Так что о Калининграде мне, оказавшемуся там на несколько дней и преимущественно занятому своими делами, сказать практически нечего, кроме, разве что, самого удивительного – отсутствия удивления. Ведь когда мы что-то познаем, то сопоставляем существующие ожидания/представления с тем, с чем нам приходится столкнуться: ожидания были связаны с «Кенигсбергом», «анклавом», «другой», «европейской Россией». А увиденным (возможно, в силу недостатка наблюдательности и/или времени и объектов наблюдения) оказался советский город, очень привычный, и в то же время постоянно рисующий сам себе картинку «другого», выстраивающий преемственность с Кенигсбергом, культивирующий странную ностальгию – черно-белые фотографии прусского города, 760-летие города. Ностальгию, кажущуюся странной оттого, что память об ушедшем, сгинувшем городе никак не может принадлежать его нынешним обитателям, она не личная их память и не семейная, более того, жить здесь, быть/становиться горожанами они смогли тут именно потому, что Кенигсберга не стало. На место собственного прошлого приходит подменное – вполне возможно, что очень привлекательное, милое, буржуазное, но чужое.
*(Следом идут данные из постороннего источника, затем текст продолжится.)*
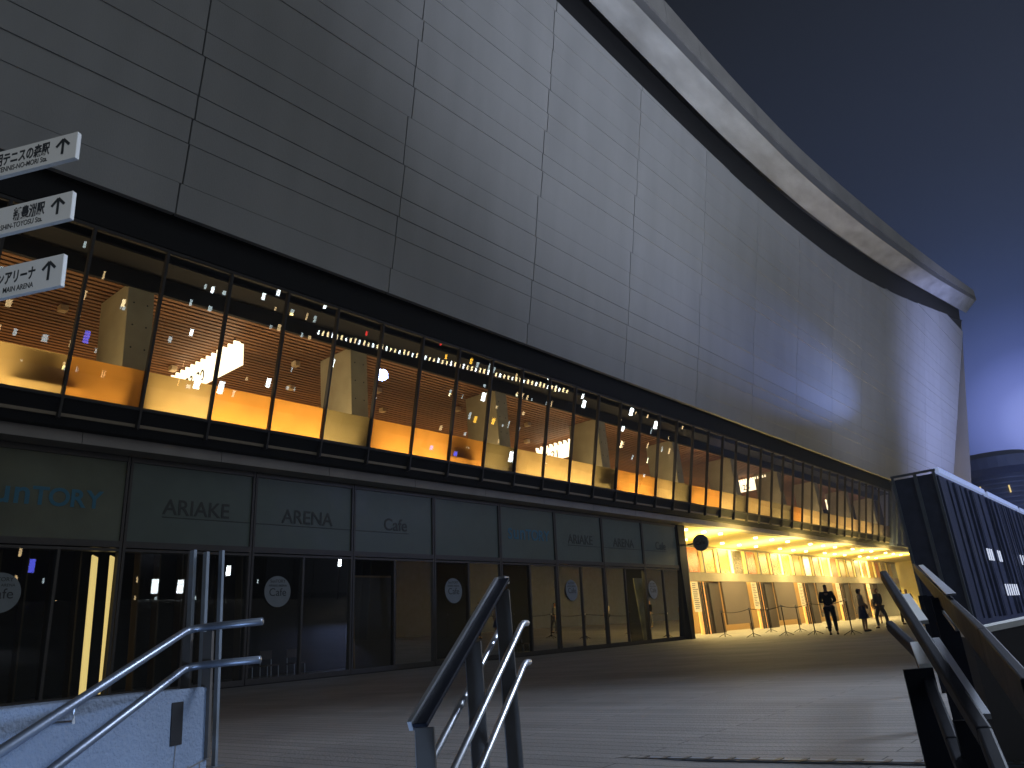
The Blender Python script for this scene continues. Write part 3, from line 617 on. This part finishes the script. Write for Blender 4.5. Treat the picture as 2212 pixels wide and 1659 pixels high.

Иначе говоря, это знакомый советский город, всячески старающийся не быть собой, забыть собственное прошлое – и утвердить вместо него чужое, придумать себе чужую биографию. Впрочем, кажется, это не проблема Калининграда, а большинства из нас – неспособность принять свое прошлое, свое место, себя самих, желание не «придумать себя» (из этого придумывания, становящегося реальностью, и состоит для многих жизнь), а присвоить себе чужую, зажить жизнью других, в твердой уверенности, что своя жизнь, жизнь с собой, – невозможна как жизнь человеческая, того самого бюргера с его мелкими радостями и горестями и любовью к книгам путевых очерков и толстым семейным романом с неизменным торжеством добродетели.
VI. Двойные речи
Петербург – город меланхолии. Все в нем располагает к этому, начиная с литературных образов вплоть до климата, накладывающего на все печать разрушения – с бледных лиц до интонации в разговоре, избегающей повышать голос, то ли вследствие воспитания, то ли из-за простуды и опасения повредить и так безнадежно ослабленные голосовые связки.
Бодрый здоровый питерец, пышущий здоровьем, не говоря уже о загаре, выглядит стилистическим нарушением. Довольство жизнью и довольство собой – неуместно, равно как и в окружающих, о чем охлаждающая интонация и сарказм не замедлят им напомнить, а тех спасти сможет лишь невосприимчивость: питерец слишком воспитан, чтобы говорить прямо, а косвенное высказывание, к его несчастью, хорошо действует лишь на таких же, как он сам. Впрочем, это позволяет различать «настоящих петербуржцев» от «ненастоящих», независимо от места их рождения – ленинградцы проникают в питерские поры, в крошащийся от сырости кирпич, не выдерживающий не то что их натиска, но и случайного прикосновения.
Таким, однако, петербуржец стал лишь сравнительно недавно, типажи XIX века отличались скорее своей деловитостью, подчеркнутой европейскостью. Местной выделки, разумеется, как и сам город, – старательно желавший быть Европой, но при этом с неизменной прибавкой, – больше, лучше, самой последней, самой признанной, постоянно сомневаясь в том, соответствует ли, давая уроки европейскости остальной империи и одновременно невротично сверяясь вовне. Столица империи не располагала к меланхолии – в ней ценилась выправка, точность, исполнительность, разговоры были предоставлены Москве, это там, не говоря о какой-нибудь Казани, местные, например, историки могли рассуждать «о ходе русской истории», «борьбе начал» и т. п. туманных предметах – петербуржцы были свободны от подобных соблазнов, веря в точность документа и детальных исследований. В Москве, например, татары становились частью русского колорита, в Петербурге и переехавший москвич в скором времени становился, на взгляд его оставшегося на месте собрата, более похож на «немца» – особую разновидность человеческих существ, с отсеченной метафизической потребностью. В мифологии городов петербуржец был образцом того, кому инструкция и рассудок вполне заменяют нужду во всяких «смыслах», – работа существует для добывания средств к существованию, отдых – для того, чтобы рабочий механизм не износился раньше времени. Странность петербуржца была и здесь, но если теперь это размытость контуров, наличие чего-то непроясненного, в том числе и для него самого, с чем он, а еще лучше она, как типаж более точный, готова и сейчас разбираться по привычкам позапрошлого века, ведя дневник и с упрямством тоски способная «рефлексировать» (идеальный тип деятельности, ведь для него по определению нет конца), то петербуржец XIX века представлялся пугающим иначе – странным сходством с собой, с человеческим – и одновременно двухмерностью, не только отказом пускать других в свое третье измерение, но и не испытывающим потребности прогуляться в него самому.